_What the task requires_
Count how many lines contain "Python" and reply with that number only.

start Record list

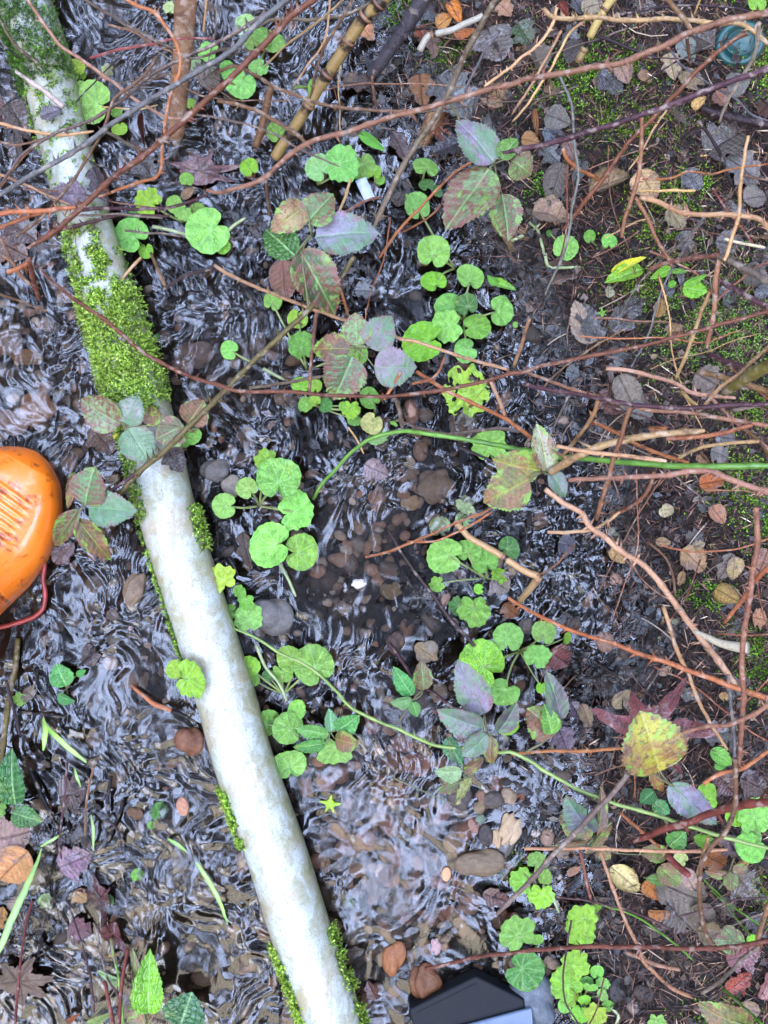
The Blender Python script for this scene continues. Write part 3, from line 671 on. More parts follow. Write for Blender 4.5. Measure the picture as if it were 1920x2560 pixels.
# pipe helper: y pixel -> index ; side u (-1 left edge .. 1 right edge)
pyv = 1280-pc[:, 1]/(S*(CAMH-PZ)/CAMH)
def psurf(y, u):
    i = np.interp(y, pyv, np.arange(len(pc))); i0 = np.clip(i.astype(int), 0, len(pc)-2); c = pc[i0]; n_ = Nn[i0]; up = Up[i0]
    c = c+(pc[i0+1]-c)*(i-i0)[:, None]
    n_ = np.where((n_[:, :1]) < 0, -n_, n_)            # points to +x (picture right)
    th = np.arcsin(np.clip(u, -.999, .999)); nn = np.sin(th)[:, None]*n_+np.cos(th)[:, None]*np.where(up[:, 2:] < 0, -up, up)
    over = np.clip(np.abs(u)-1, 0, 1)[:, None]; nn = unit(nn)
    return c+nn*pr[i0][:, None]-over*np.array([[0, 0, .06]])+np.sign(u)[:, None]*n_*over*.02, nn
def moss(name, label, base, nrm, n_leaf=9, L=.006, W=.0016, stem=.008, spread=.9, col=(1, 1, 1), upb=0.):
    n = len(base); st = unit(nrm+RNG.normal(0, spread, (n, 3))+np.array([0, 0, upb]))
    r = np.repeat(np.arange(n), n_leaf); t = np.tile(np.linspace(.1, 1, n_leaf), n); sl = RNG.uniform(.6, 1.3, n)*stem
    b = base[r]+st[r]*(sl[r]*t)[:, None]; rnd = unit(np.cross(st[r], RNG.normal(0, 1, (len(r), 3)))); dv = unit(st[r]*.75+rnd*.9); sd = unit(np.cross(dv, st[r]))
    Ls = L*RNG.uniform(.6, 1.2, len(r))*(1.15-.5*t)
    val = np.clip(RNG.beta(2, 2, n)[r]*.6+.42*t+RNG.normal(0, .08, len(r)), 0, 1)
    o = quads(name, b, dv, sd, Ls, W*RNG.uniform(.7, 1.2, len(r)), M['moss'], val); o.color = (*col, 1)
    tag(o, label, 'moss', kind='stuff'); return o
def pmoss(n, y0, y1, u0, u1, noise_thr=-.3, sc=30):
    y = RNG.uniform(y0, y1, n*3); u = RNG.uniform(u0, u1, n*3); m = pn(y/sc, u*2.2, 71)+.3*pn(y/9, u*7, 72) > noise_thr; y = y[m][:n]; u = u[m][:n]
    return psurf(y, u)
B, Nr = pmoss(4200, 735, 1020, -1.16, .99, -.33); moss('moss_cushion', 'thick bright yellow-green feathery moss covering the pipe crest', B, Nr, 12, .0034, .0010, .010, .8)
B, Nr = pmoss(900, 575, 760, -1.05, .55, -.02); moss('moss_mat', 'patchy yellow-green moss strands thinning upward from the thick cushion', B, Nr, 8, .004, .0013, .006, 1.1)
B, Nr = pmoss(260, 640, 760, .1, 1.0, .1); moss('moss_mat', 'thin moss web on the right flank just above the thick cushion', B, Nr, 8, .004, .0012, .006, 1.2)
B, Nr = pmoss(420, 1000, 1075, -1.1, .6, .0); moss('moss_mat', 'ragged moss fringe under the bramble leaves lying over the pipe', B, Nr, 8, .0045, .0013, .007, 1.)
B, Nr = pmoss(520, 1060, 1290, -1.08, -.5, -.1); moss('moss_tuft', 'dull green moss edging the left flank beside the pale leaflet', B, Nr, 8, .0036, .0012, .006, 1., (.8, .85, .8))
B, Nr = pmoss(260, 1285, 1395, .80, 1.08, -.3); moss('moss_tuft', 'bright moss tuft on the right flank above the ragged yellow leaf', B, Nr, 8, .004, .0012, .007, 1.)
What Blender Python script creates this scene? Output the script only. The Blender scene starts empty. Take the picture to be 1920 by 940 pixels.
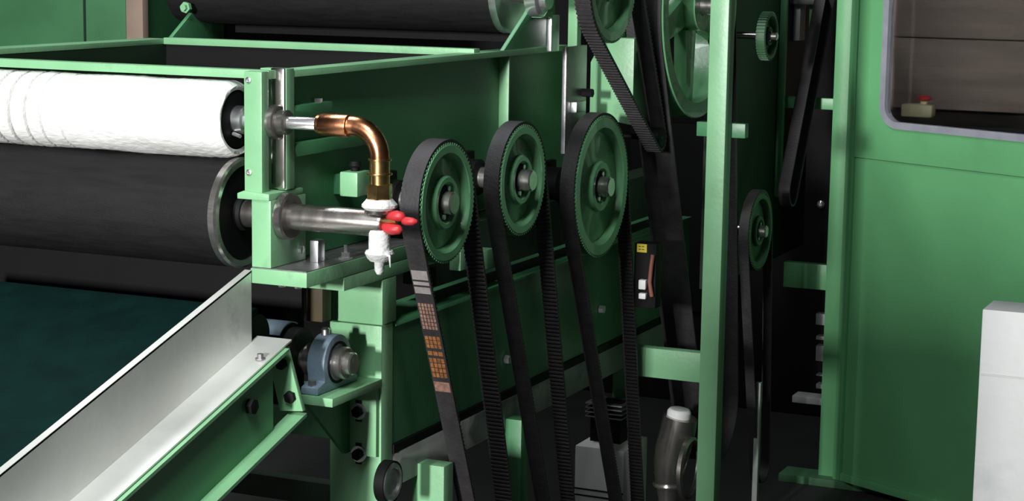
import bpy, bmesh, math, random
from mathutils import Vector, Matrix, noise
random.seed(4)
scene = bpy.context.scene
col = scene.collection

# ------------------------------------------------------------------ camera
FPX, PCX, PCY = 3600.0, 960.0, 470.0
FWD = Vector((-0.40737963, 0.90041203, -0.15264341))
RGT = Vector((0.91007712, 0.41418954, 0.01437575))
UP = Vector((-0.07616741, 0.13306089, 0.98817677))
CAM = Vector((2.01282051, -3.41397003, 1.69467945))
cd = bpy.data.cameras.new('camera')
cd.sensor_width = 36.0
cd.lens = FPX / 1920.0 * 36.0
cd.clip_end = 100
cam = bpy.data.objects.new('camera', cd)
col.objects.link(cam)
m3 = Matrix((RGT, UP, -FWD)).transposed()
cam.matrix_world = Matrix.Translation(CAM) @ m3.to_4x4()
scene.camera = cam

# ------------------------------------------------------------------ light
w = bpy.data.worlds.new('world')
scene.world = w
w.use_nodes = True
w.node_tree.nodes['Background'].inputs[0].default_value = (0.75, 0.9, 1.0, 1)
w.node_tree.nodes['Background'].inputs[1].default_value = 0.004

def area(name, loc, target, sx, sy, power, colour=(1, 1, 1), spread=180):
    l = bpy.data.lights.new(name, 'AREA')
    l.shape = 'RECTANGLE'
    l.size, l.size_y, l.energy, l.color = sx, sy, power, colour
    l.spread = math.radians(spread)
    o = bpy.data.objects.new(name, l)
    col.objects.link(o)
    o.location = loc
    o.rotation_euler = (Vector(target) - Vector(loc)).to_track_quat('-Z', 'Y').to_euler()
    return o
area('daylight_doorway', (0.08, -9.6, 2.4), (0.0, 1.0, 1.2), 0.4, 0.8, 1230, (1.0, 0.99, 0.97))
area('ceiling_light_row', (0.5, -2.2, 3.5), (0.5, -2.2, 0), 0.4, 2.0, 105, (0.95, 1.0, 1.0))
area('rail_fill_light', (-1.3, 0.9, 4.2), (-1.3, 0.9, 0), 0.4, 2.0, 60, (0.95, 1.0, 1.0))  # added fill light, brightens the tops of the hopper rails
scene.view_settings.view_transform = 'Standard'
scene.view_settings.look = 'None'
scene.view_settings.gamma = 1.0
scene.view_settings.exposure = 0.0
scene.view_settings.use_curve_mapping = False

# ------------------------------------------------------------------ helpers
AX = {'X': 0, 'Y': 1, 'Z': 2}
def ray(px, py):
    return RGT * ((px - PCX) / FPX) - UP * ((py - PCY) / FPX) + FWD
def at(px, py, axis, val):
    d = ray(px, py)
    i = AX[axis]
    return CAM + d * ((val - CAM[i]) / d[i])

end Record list

_Exercise solution_
2